Nothing after the line with "def PZ(py, Y): return" belongs in the copy; extract the lines below from the top through that line, pictures left out.

──────────────────────────────

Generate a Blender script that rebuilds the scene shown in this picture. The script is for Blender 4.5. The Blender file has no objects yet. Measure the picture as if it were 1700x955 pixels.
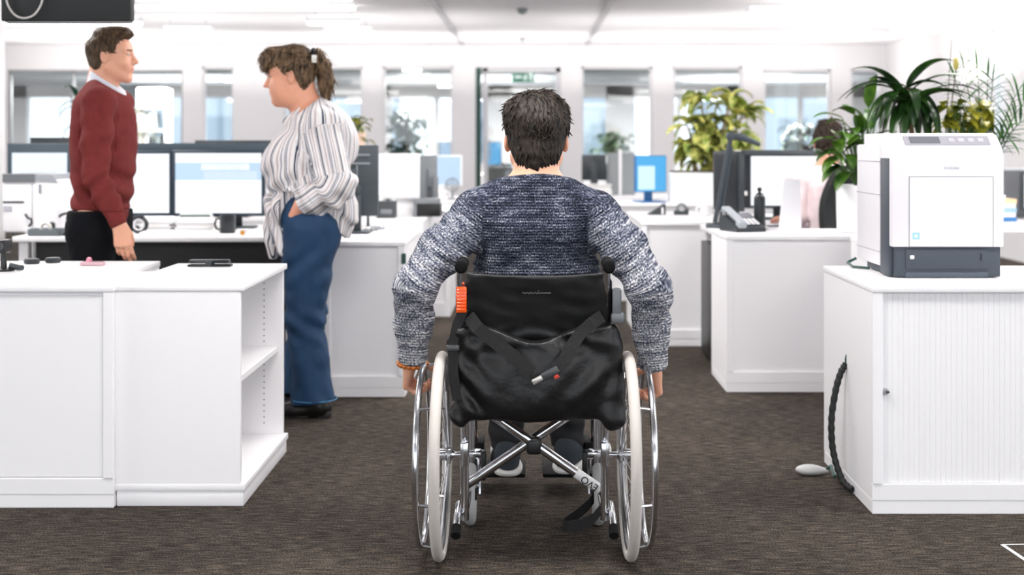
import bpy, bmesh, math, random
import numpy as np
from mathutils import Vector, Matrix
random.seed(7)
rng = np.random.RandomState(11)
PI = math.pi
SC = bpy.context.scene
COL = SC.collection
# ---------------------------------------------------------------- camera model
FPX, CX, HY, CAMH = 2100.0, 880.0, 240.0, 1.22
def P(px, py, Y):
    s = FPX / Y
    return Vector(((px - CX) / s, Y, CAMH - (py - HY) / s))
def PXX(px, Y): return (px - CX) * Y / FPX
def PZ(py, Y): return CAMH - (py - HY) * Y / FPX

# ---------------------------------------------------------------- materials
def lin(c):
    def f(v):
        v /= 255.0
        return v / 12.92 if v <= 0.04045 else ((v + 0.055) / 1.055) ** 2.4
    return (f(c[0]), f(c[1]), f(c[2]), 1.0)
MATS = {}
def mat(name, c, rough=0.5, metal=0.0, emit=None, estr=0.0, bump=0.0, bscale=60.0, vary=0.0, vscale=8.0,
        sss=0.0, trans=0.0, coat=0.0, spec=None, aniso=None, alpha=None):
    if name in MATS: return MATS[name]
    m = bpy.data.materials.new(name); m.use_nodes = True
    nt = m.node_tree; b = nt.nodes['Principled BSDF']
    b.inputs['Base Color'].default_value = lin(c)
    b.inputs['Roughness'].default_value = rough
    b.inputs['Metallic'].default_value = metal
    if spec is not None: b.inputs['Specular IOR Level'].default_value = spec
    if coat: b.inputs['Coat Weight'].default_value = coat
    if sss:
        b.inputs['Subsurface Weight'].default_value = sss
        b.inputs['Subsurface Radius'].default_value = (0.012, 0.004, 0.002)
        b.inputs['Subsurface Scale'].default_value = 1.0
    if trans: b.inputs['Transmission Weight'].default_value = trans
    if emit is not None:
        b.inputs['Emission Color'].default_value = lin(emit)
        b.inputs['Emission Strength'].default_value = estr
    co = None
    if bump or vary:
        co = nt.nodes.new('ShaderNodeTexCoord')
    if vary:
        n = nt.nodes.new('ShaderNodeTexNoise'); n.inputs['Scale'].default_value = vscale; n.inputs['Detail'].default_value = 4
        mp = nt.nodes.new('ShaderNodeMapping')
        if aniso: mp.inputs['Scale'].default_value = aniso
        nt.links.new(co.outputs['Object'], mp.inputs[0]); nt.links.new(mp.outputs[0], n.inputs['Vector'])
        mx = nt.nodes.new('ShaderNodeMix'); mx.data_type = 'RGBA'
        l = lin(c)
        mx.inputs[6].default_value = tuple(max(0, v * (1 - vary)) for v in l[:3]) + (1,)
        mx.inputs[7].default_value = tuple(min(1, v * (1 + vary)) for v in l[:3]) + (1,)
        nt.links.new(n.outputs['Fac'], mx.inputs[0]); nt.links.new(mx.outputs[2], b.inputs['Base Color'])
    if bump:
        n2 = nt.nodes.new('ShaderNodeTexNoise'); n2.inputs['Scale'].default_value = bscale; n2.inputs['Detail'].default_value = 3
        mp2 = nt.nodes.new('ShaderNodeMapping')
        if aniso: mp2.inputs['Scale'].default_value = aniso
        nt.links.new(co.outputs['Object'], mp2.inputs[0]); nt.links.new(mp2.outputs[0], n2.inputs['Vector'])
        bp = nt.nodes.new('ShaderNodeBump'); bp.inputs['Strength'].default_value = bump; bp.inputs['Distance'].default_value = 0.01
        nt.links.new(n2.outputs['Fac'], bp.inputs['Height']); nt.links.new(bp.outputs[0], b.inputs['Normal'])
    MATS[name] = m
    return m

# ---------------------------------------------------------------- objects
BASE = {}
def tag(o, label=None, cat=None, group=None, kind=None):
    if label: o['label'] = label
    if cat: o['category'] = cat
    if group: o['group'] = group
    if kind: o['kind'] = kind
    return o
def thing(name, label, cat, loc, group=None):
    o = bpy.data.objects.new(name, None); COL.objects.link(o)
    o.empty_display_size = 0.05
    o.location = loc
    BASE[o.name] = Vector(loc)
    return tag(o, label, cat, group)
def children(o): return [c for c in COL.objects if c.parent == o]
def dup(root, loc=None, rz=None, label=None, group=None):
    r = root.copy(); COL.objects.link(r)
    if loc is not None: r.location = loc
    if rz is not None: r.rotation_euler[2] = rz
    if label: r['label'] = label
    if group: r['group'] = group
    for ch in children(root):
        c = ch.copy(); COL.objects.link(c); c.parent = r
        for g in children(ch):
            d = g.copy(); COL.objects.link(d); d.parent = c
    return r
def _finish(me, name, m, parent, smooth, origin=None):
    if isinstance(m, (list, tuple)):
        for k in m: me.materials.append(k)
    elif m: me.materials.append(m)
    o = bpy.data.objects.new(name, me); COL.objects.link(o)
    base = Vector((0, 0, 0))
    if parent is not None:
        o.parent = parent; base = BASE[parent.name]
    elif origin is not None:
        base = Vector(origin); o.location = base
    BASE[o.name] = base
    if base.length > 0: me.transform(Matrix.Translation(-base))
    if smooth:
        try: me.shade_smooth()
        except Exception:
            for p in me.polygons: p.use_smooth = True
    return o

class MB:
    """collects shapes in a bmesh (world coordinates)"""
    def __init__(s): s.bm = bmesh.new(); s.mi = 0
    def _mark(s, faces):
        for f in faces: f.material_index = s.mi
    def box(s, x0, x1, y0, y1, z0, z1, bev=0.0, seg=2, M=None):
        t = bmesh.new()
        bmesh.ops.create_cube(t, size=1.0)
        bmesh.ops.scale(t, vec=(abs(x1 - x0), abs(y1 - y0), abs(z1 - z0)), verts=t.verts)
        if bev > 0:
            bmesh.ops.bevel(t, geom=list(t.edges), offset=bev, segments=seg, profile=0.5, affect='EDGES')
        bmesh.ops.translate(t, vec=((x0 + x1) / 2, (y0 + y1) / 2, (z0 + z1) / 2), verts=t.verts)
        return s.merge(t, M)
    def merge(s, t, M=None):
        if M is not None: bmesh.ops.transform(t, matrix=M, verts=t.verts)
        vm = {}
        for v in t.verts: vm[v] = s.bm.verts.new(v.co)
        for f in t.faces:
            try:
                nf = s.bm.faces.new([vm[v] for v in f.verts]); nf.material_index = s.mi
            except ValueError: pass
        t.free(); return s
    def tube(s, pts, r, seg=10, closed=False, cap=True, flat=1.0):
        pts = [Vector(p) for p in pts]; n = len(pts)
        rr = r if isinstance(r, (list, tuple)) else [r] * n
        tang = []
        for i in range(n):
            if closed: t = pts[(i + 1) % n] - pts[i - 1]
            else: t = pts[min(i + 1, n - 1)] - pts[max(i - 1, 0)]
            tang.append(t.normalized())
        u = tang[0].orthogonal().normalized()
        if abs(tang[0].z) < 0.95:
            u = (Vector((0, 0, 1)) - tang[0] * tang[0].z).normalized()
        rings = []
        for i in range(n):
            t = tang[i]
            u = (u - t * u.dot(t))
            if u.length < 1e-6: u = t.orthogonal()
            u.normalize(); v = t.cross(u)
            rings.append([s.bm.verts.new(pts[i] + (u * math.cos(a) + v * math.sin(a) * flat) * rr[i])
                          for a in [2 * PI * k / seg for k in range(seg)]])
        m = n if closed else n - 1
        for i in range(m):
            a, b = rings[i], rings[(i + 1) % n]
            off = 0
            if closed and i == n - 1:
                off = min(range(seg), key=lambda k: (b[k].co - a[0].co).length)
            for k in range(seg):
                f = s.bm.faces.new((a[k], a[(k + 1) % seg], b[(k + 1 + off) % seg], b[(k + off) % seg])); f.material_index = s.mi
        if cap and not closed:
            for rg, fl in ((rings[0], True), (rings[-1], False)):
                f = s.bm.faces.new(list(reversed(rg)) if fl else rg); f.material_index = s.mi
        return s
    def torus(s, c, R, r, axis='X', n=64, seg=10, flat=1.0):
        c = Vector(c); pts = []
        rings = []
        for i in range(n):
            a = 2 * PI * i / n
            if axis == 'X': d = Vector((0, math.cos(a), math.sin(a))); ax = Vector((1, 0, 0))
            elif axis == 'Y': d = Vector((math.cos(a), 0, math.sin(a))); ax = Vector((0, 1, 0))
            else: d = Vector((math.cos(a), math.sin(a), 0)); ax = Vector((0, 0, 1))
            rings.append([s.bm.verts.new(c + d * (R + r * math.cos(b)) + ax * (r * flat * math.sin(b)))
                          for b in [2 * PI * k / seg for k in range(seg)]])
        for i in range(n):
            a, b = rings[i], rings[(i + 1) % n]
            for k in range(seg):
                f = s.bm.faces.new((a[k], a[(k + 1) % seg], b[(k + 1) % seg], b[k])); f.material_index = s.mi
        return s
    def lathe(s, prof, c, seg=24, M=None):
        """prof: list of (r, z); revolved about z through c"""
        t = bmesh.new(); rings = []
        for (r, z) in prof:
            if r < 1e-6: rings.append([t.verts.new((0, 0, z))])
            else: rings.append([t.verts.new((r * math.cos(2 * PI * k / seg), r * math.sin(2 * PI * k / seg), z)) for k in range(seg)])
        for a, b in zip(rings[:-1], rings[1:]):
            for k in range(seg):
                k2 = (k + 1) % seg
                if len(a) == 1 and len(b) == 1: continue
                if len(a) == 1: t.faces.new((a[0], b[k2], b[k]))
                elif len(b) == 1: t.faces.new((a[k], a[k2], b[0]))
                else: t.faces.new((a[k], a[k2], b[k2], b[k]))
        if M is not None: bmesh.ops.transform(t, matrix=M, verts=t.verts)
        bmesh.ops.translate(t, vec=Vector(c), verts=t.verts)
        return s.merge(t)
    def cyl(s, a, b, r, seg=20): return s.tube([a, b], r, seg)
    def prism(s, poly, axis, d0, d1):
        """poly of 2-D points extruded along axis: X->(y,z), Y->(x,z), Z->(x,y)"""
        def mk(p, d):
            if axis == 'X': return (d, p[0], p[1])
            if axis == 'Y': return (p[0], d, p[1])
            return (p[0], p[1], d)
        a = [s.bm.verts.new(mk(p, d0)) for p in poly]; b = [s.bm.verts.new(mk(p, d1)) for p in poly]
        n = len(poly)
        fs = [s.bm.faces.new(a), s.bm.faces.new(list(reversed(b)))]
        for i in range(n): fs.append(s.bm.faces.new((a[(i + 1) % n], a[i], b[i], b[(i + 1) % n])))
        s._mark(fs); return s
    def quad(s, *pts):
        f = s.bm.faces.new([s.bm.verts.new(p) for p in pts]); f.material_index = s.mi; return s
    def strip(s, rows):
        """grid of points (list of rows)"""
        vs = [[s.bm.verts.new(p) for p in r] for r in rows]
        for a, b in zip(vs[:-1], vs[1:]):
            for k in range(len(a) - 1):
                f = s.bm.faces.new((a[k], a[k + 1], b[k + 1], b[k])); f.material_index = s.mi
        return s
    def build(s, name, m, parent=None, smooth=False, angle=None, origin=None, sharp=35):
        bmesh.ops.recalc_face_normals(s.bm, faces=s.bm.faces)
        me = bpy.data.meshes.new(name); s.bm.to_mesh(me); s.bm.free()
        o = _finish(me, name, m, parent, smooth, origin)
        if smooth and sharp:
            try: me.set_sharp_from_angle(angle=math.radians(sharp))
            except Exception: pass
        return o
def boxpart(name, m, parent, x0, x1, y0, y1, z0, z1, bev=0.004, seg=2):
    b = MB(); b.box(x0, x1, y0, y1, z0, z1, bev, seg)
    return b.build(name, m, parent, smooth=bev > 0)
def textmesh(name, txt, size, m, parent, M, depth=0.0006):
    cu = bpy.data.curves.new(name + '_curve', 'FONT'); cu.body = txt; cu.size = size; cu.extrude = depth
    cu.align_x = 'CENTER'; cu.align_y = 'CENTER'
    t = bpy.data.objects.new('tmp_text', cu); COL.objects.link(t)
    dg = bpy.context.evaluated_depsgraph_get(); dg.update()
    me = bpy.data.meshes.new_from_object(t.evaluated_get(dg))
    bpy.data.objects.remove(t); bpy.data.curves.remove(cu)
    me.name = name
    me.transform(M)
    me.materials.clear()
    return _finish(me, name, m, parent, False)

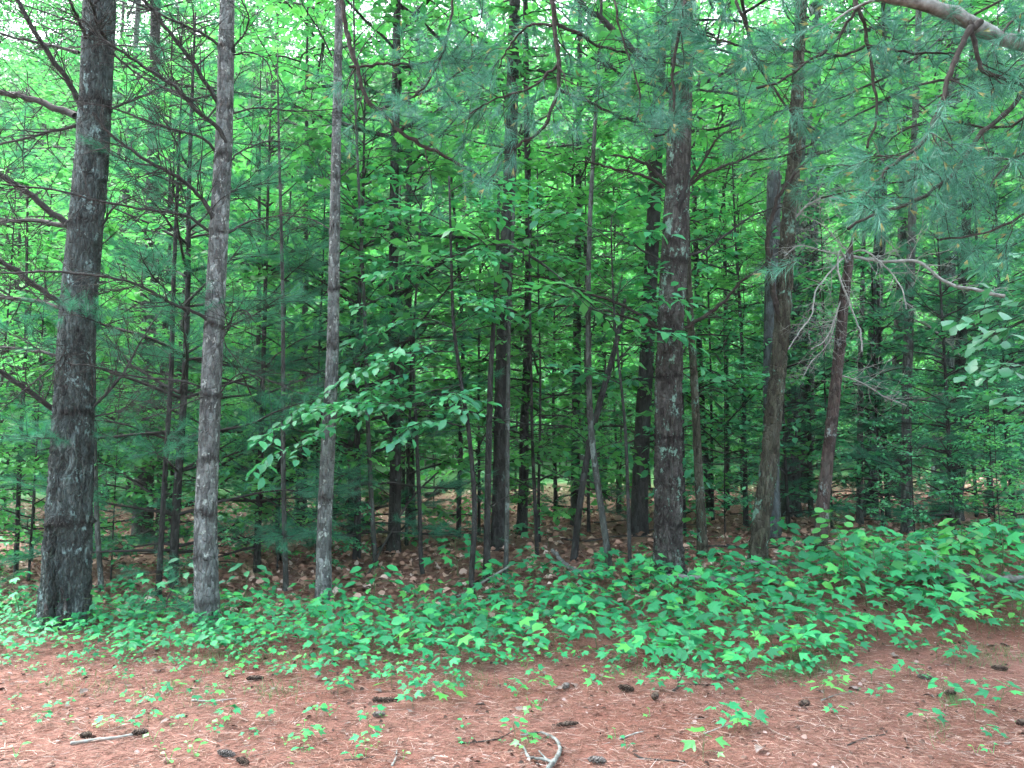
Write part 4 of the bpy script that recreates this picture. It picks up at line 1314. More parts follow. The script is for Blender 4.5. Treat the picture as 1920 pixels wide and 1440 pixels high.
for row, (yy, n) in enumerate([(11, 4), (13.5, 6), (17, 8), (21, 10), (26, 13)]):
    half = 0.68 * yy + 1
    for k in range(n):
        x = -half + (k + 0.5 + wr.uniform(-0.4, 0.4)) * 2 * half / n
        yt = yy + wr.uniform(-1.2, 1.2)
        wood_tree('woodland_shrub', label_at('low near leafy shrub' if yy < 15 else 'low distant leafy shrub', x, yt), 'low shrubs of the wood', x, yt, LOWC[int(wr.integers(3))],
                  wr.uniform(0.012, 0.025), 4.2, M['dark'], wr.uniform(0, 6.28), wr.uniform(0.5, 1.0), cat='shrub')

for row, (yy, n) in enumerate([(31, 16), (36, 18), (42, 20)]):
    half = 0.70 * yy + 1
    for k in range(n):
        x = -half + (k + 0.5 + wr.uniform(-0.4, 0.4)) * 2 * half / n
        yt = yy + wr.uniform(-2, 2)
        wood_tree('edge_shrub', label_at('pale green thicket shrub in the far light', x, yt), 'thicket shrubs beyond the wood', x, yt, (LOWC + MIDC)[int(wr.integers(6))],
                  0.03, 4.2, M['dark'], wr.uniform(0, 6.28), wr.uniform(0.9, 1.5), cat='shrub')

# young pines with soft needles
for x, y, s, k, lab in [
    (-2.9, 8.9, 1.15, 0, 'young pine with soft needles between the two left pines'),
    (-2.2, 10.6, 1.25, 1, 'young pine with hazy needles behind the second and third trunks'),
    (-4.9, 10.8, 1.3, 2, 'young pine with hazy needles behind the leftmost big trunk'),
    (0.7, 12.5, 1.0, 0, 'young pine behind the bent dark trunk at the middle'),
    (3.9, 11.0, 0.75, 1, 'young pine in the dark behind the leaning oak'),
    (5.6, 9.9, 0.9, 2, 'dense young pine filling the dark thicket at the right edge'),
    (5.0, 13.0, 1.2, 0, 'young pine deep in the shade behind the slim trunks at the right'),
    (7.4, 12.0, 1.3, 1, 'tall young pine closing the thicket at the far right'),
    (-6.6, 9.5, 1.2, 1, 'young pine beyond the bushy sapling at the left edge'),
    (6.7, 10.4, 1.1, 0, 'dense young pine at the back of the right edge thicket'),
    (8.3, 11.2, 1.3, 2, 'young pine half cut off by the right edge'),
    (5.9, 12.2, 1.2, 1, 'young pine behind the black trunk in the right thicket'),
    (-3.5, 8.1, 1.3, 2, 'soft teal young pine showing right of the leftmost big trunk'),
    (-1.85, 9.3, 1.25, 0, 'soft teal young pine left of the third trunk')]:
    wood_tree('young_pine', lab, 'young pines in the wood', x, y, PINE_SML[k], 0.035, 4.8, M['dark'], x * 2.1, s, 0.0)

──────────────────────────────

Answer to this task:
Generate a Blender script that rebuilds the scene shown in this picture. The script is for Blender 4.5. The Blender file has no objects yet. Measure the picture as if it were 1700x955 pixels.
import bpy, bmesh, math, random
import numpy as np
from mathutils import Vector, Matrix
random.seed(7)
rng = np.random.RandomState(11)
PI = math.pi
SC = bpy.context.scene
COL = SC.collection
# ---------------------------------------------------------------- camera model
FPX, CX, HY, CAMH = 2100.0, 880.0, 240.0, 1.22
def P(px, py, Y):
    s = FPX / Y
    return Vector(((px - CX) / s, Y, CAMH - (py - HY) / s))
def PXX(px, Y): return (px - CX) * Y / FPX
def PZ(py, Y): return CAMH - (py - HY) * Y / FPX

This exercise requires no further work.